Photo Credit: iStock

A new gardener has taken to Reddit to vent frustration and seek advice after making an easy mistake and found support in the community online.

While setting up a native lawn is beneficial to pollinators and saves water, it doesn't mean folks won't make a mistake while transitioning their space.

Luckily, the massive online community is ready to help. The r/NativePlantGardening subreddit alone has over 98 thousand members and ranks in the top 2% of communities on the popular website. 

That very subreddit is where one user posted and reached out about their struggles. This novice gardener wrote that they had gone to the plant nursery and spent over $100, only to realize they had purchased plants not native to their region.

"I'm really trying to convert my yard into a native plant habitat for birds and pollinators so I'm upset I made this mistake," they wrote. Happily, they also give themselves grace, saying, "but I'm new at this and learning."

Not wanting to just throw the plants away or plant non-native species in their lawn, the user asks the community what they could do with the plants they have already purchased.

Folks working to start native lawns deserve this kind of encouragement and assistance. It is a step more people should take. Replacing a grass lawn with a thriving section of native plants will save money on water, save time on landscaping, and provide a habitat for pollinators.

Planting native species is good for the gardener, the community, and the environment.
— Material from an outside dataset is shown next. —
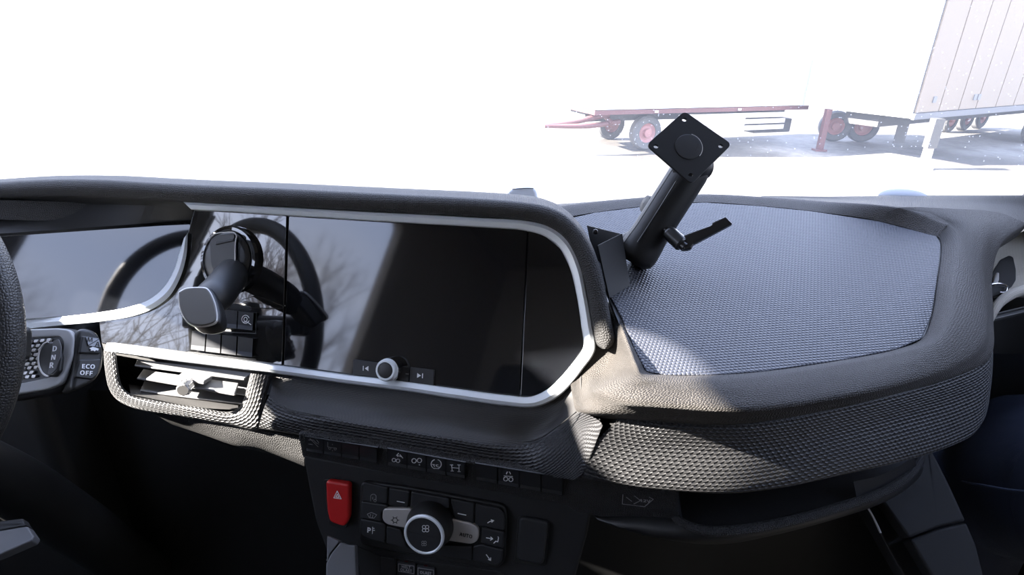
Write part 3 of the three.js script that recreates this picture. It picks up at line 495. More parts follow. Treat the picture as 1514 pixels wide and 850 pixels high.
// ------------------------------------------------------------------ passenger side top
const TRAY = new Face(Y(960, 550, -0.347), Y(1370, 515, -0.338), Y(1150, 303, -0.252));
const tuv = (k) => TRAY.hit(k[0], k[1]);
const matEdge = [[893, 424], [905, 442], [920, 470], [938, 515], [956, 549], [985, 554], [1050, 554], [1130, 548.5], [1250, 531], [1325, 516], [1362, 501], [1377, 468], [1384, 425], [1391, 360], [1385, 349], [1300, 327], [1200, 312], [1120, 304], [1040, 299], [960, 304], [880, 314], [845, 322], [850, 334], [866, 356], [880, 390]];
{
  const t = thing('dash_tray', 'blue-grey ribbed mat lining the recessed tray on the passenger dashboard', 'tray mat');
  part('tray_base', plate(TRAY, [[884, 400], [896, 430], [940, 540], [985, 562], [1130, 556], [1330, 522], [1372, 506], [1392, 425], [1400, 352], [1300, 322], [1200, 307.5], [1040, 295], [960, 299], [843, 318], [850, 336], [866, 358]], { z: -0.0045, t: 0.004, bevel: 0, r: 0.01 }), M.black, t);
  part('mat', plate(TRAY, matEdge, { z: 0, t: 0.006, bevel: 0.0012, r: 0.004, seg: 2 }), M.weave, t);
}
{
  const t = thing('passenger_dash', 'grey-brown grained leather rim round the passenger side tray', 'dashboard top');
  // stations from behind the hood, along the front, round the right corner and back to the windscreen: mat edge, crest, outer edge, lower edge
  const S = [
    [[905, 441, -1], [900, 446, -2], [896, 456, -2], [890, 470, -2]],
    [[938, 515, -1], [931, 521, -0.33], [903, 522, -2, 0.004], [868, 540, -2, 0.0]],
    [[948, 535, -1], [940, 543, -0.332], [892, 552, -2, 0.03], [858, 556, -2, 0.006]],
    [[956, 549, -1], [949, 560, -0.333], [890, 580, -0.354], [861, 596, -0.398]],
    [[985, 554, -1], [978, 565, -0.335], [930, 594, -0.349], [876, 609, -0.381]],
    [[1050, 554, -1], [1044, 567, -0.335], [1010, 603, -0.348], [985, 622, -0.379]],
    [[1130, 548.5, -1], [1128, 562, -0.334], [1110, 607, -0.347], [1092, 626, -0.377]],
    [[1250, 531, -1], [1250, 543, -0.331], [1235, 590, -0.344], [1225, 606, -0.372]],
    [[1325, 516, -1], [1328, 528, -0.328], [1328, 569, -0.341], [1330, 581, -0.368]],
    [[1362, 501, -1], [1385, 508, -0.322], [1408, 541, -0.338], [1412, 557, -0.365]],
    [[1377, 468, -1], [1409, 472, -0.312], [1450, 506, -0.332], [1462, 530, -0.362]],
    [[1384, 425, -1], [1414, 425, -0.3], [1456, 450, -0.318], [1467, 475, -0.35]],
    [[1391, 360, -1], [1420, 350, -0.272], [1452, 385, -0.292], [1466, 412, -0.325]],
    [[1385, 349, -1], [1404, 331, -0.262], [1458, 345, -0.272], [1477, 368, -0.292]],
    [[1300, 327, -1], [1330, 307, -0.242], [1480, 315, -0.262], [1518, 334, -0.275]],
  ];
  const row = (k) => S.map(s => s[k][2] === -2 ? SCR.hit(s[k][0], s[k][1], s[k][3] ?? -0.03 + 0.022 * (k - 2)) : s[k][2] === -1 ? TRAY.hit(s[k][0], s[k][1], -0.003) : Y(s[k][0], s[k][1], s[k][2]));
  const a = row(0), b = row(1), c = row(2), d = row(3), mid = (p, q, k, up = 0) => p.map((v, i) => v.clone().lerp(q[i], k).add(V(0, up, 0)));
  part('front_rim', loft([a, mid(a, b, 0.75, 0.003), b, mid(b, c, 0.5, 0.003), c, mid(c, d, 0.5, 0.002), d, d.map(v => v.clone().lerp(W(v.x * 0.9, -0.42, v.z - 0.05), 0.8))], { nu: 150, nv: 4, crease: 1.4 }), M.rimLeather, t);
  // far rim and the flat dash beyond it up to the windscreen
  const far = [[1386, 350], [1300, 327], [1200, 312], [1120, 304], [1040, 299], [960, 304], [880, 314], [800, 328]];
  const cre = [[1404, 331], [1330, 307], [1210, 296.5], [1125, 291], [1042, 287.5], [950, 292], [860, 300], [780, 310]];
  const r0 = far.map(p => TRAY.hit(p[0], p[1], -0.003)), r1 = cre.map((p, i) => i < 2 ? Y(p[0], p[1], [-0.262, -0.243][i]) : D(p[0], p[1], depth(r0[i]) + 0.035));
  const r3 = [[1.16, -0.3, -1.0], [1.05, -0.292, -1.1], [0.72, -0.29, -1.16], [0.5, -0.3, -1.18], [0.28, -0.3, -1.19], [0.1, -0.3, -1.19], [-0.05, -0.3, -1.19], [-0.2, -0.3, -1.19]].map(p => W(...p));
  part('far_rim', loft([r0, mid(r0, r1, 0.7, 0.004), r1, r1.map((v, i) => v.clone().lerp(r3[i], 0.2).add(V(0, i < 2 ? 0 : -0.006, 0)))], { nu: 70, nv: 4, crease: 1.4 }), M.rimLeather, t);
  const r1d = depth(r1[3]), q = l => l.map(p => D(p[0], p[1], p[2]));
  part('dash_shoulder', loft([[D(1125, 291, r1d), D(1210, 296.5, depth(r1[2])), Y(1330, 309, -0.245), Y(1480, 324, -0.269), Y(1570, 350, -0.29)], [D(1125, 290.4, r1d + 0.02), D(1220, 294, depth(r1[2]) + 0.03), Y(1330, 299, -0.25), Y(1480, 302, -0.266), Y(1575, 310, -0.276)], q([[1130, 290, r1d + 0.03], [1230, 291, 1.07], [1330, 290, 1.1], [1480, 288.5, 1.12], [1580, 288, 1.13]]), q([[1130, 292, r1d + 0.05], [1230, 293, 1.1], [1330, 292, 1.13], [1480, 291, 1.14], [1580, 291, 1.14]]).map(v => v.add(V(0, -0.03, -0.01)))], { nu: 60, nv: 5, crease: 1.4 }), M.rimLeather, t);
}
{ // textured front band
  const t = thing('textured_band', 'dark scale-textured front panel wrapping the passenger side of the dashboard', 'dashboard panel');
  const top = [[916, 616, -0.386], [985, 624, -0.384], [1092, 628, -0.382], [1160, 621, -0.38], [1225, 608, -0.377], [1330, 583, -0.373], [1412, 558, -0.37], [1450, 540, -0.366], [1466, 520, -0.36], [1462, 470, -0.345]];
  const m1 = [[882, 652, -0.42], [980, 660, -0.418], [1090, 664, -0.416], [1160, 656, -0.414], [1230, 642, -0.412], [1335, 617, -0.41], [1415, 591, -0.405], [1454, 572, -0.4], [1467, 548, -0.39], [1464, 500, -0.375]];
  const m2 = [[870, 680, -0.448], [968, 694, -0.446], [1080, 700, -0.444], [1158, 690, -0.442], [1240, 674, -0.44], [1338, 650, -0.438], [1412, 626, -0.436], [1450, 606, -0.43], [1464, 580, -0.42], [1464, 530, -0.4]];
  const bot = [[861, 706, -0.472], [960, 722, -0.472], [1072, 729.5, -0.471], [1155, 721, -0.47], [1245, 702, -0.469], [1338, 681, -0.468], [1402, 661, -0.466], [1438, 643, -0.462], [1456, 615, -0.45], [1460, 560, -0.42]];
  const p = l => l.map(q => Y(...q)), T = p(top), B = p(bot);
  const inwards = (r, dy, dz) => r.map(v => v.clone().add(V(0, dy, -dz)));
  part('panel_skin', loft([inwards(T, 0.004, 0.03), inwards(T, 0.003, 0.006), T, p(m1), p(m2), B, inwards(B, -0.004, 0.012), inwards(B, 0.0, 0.08)], { nu: 150, nv: 4, crease: 1.3 }), M.scale, t);
  { // solid core behind the skin
    const c = new THREE.Shape([[0.12, 0.58], [0.25, 0.575], [0.38, 0.605], [0.48, 0.64], [0.52, 0.7], [0.52, 1.0], [0.12, 1.0]].map(q => new THREE.Vector2(q[0], q[1])));
    part('core', new THREE.ExtrudeGeometry(c, { depth: 0.06, bevelEnabled: false }).rotateX(-Math.PI / 2).translate(0, EYE.y - 0.46, 0), M.black, t);
  }
  part('end_face', loft([[T[0].clone().add(V(0.003, 0, -0.004)), B[0].clone().add(V(0.003, 0, -0.004))], [T[0].clone().add(V(0.004, 0, -0.35)), B[0].clone().add(V(0.004, 0, -0.35))]], { nu: 8, smooth: false }), M.black, t);
}
// ------------------------------------------------------------------ open storage shelf below the band
{
  const t = thing('storage_shelf', 'open storage shelf with a grained rounded lip under the passenger panel', 'shelf');
  const H = -0.572, rim = [[985, 728], [992, 752], [1006, 772], [1040, 784], [1085, 784], [1150, 774], [1230, 753], [1300, 729], [1340, 705], [1358, 682], [1362, 660]];
  const rp = rim.map(q => Y(q[0], q[1], H));
  part('lip', limb(rp, [0.0065, 0.0065], { n: 110, k: 16 }), M.leather, t);
  const under = [[905, 742], [880, 764], [940, 788], [1010, 801], [1070, 803], [1140, 790], [1225, 768], [1300, 743], [1338, 722], [1362, 698], [1370, 668]];
  part('underside', loft([rp.map(v => v.clone().add(V(0, 0.002, 0.004))), rp.map((v, i) => v.clone().lerp(Y(under[i][0], under[i][1], H - 0.02), 0.5).add(V(0, -0.002, 0.004))), under.map(q => Y(q[0], q[1], H - 0.03)), under.map(q => Y(q[0], q[1], H - 0.035).add(V(0, -0.01, -0.12))), under.map(q => Y(q[0], q[1], H - 0.035).add(V(0, 0, -0.3)))], { nu: 80, nv: 3 }), M.black, t);
  part('shelf_floor', loft([rp.map(v => v.clone().add(V(0, -0.004, 0))), rp.map(v => V(0.36 + (v.x - 0.36) * 0.95, v.y + 0.0, -0.95))], { nu: 60, smooth: false }), M.black, t);
  part('back_wall', loft([[W(0.1, -0.58, -0.86), W(0.9, -0.58, -0.86)], [W(0.1, -0.44, -0.8), W(0.9, -0.44, -0.8)]], { nu: 10, smooth: false }), M.black, t);
  part('inner_wall', loft([[Y(1262, 712, -0.54), Y(1300, 703, -0.54), Y(1352, 676, -0.54)], [Y(1268, 742, -0.574), Y(1305, 724, -0.574), Y(1356, 692, -0.574)]], { nu: 16, smooth: false }), M.matte, t);
  part('left_wall', loft([[Y(988, 728, -0.56), Y(1010, 775, -0.575)], [Y(1000, 720, -0.55).add(V(0.03, 0, -0.2)), Y(1010, 775, -0.575).add(V(0.03, 0, -0.2))]], { nu: 8, smooth: false }), M.matte, t);
}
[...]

For more information on how to make the switch, check out The Cool Down's guide to native lawn transitions.

Commenters on the post came to the rescue with all sorts of suggestions.

One suggested, "Can you call the nursery and tell them you bought the wrong plants and would like to exchange them?"

The author replied, "One is letting me exchange them. … Thanks for the idea!"

Another pointed out a new possibility: "Why not put them in containers outside? You can deadhead the flowers if you don't want re-seeding."

Another Redditor put the blame at the seller's door. "If you have indeed bought a cultivar that is invasive, not only should it be returned but you should discuss with the nursery that they need to stop supplying plants that are invasive," they said.